Associated Press photos showed an abducted elderly Israeli woman being brought into Gaza on a golf cart by Hamas gunmen and another woman squeezed between two fighters on a motorcycle. Images also showed fighters parading captured Israeli military vehicles through Gaza streets.
“We are at war,” Israeli Prime Minister Benjamin Netanyahu said in a televised address, declaring a mass mobilization of the country’s army reserves. “Not an ‘operation,’ not a ’round,’ but at war.”
“The enemy will pay an unprecedented price,” he added, promising that Israel would “return fire of a magnitude that the enemy has not known.”
The leader of Hamas’ military wing, Mohammed Deif, said the assault was in response to the 16-year blockade of Gaza, Israeli raids inside West Bank cities over the past year, as well as increasing attacks by settlers on Palestinians and growth of settlements.
“Enough is enough,” Deif, who does not appear in public, said in the recorded message.

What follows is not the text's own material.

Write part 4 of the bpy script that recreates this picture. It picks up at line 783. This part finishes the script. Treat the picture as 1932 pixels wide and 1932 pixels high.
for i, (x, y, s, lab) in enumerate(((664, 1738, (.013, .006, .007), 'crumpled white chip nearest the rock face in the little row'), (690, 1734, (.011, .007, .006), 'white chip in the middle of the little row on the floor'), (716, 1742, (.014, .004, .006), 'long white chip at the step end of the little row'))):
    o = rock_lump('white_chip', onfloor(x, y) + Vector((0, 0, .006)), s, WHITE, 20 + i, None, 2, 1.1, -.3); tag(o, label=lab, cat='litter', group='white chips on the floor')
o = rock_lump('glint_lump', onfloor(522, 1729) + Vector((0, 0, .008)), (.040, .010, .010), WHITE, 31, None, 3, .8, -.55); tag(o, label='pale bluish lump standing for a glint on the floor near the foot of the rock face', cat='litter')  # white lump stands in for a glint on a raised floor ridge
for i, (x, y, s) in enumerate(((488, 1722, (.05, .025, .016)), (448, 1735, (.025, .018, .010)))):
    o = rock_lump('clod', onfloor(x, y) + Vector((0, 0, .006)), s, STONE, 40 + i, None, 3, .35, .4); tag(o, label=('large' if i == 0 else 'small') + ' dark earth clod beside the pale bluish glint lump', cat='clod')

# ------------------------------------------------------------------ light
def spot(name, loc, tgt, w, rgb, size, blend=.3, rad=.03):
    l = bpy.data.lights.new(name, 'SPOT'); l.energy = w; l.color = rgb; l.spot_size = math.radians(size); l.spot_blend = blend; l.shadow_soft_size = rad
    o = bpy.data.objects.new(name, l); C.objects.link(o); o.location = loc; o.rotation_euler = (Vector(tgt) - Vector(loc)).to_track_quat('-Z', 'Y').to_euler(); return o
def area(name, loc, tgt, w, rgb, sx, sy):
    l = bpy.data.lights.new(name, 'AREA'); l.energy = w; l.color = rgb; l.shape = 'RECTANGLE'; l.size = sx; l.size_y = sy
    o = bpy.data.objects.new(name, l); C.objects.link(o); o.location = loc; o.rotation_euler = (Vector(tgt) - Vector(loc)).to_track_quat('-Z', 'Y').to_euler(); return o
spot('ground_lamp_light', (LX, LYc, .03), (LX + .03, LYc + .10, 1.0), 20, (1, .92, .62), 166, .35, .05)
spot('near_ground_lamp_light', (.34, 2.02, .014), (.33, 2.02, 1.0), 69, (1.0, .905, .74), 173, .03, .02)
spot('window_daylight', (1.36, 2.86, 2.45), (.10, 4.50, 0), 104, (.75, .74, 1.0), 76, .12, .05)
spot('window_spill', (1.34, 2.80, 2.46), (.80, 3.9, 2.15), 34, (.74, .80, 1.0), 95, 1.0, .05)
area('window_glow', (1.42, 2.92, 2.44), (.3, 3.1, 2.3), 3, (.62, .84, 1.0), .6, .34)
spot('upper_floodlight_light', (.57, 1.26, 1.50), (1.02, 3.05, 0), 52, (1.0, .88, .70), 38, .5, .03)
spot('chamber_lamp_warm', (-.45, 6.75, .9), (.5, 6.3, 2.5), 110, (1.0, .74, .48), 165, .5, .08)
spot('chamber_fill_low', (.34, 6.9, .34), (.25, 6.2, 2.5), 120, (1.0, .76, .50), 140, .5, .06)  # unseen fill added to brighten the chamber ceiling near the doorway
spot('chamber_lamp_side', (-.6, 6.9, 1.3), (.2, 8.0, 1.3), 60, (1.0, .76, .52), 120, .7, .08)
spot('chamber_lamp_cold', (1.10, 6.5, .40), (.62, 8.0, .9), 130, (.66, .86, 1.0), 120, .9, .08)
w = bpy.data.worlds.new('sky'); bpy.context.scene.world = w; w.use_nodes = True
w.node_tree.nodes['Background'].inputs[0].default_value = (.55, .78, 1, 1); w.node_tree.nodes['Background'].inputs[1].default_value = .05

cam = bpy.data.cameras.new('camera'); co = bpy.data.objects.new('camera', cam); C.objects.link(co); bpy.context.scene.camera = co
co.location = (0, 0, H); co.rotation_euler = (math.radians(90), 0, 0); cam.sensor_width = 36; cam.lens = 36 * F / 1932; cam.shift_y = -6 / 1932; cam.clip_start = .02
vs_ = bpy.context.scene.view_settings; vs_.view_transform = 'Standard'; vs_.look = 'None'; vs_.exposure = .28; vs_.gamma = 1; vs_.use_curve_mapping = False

He said the morning attack was only the start of what he called “Operation Al-Aqsa Storm” and called on Palestinians from east Jerusalem to northern Israel to join the fight. “Today the people are regaining their revolution.”

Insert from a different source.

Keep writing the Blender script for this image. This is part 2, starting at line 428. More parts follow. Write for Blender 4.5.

Concern for Israeli captives
Asked by reporters how Hamas had managed to catch the army off guard, Lt. Col. Richard Hecht, an Israeli army spokesman, replied, “That’s a good question.”
The abduction of Israeli civilians and soldiers also raised a particularly thorny issue for Israel. Israel has a history of making heavily lopsided exchanges in order to bring captive Israelis home.
Hamas’ military wing claimed it was holding dozens of Israeli soldiers captive in “safe places” and tunnels in the Gaza Strip. The Israeli military confirmed that a number of Israelis were abducted but would not give a figure. If true, the claim could set the stage for complicated negotiations on a swap with Israel, which is holding thousands of Palestinians in its prisons.
An unknown number of civilians were also taken. AP journalists saw four taken from the kibbutz of Kfar Azza, including two women. In Gaza, a black jeep pulled to a stop and, when the rear door opened, a young Israeli woman stumbled out, bleeding from the head and with her hands tied behind her back. A man waving a gun in the air grabbed her by the hair and pushed her into the vehicle’s back seat. Israeli TV reported that workers from Thailand and the Philippines were also among the captives.
‘Fighting the enemy at every location’
Israeli Defence Minister Yoav Gallant said Hamas had “launched a war against the State of Israel.” Israeli “troops are fighting against the enemy at every location,” he said.
Energy Minister Israel Katz said Israel will cut off its supply of electricity to Gaza.
Hamas media displayed videos of what it said was bodies of Israeli soldiers brought into Gaza by fighters, and Palestinian gunmen inside Israeli homes and touring an Israeli town in jeeps reportedly driven into Israel by the attackers.
Reuters was not immediately able to verify the footage.
Calling up army reserves
Netanyahu’s office said Israel’s defence minister has authorized the callup of reservists.
The acting U.S. ambassador to Israel, Stephanie Hallett, condemned the “indiscriminate rocket fire by Hamas terrorists against Israeli civilians” and said the U.S. supports “Israel’s right to defend itself from such terrorist acts.”
The president of the European Commission, also said Israel has a right to defend itself “against such heinous attacks.”
U.S. President Joe Biden said the United States was ready to offer “all appropriate means of support” to Israel after speaking by phone to the Israeli prime minister.
Saudi Arabia, which has been in talks with the U.S. about normalizing relations with Israel, released a statement calling on both sides to exercise restraint. The kingdom said it had repeatedly warned about “the dangers of the situation exploding as a result of the continued occupation (and) the Palestinian people being deprived of their legitimate rights.”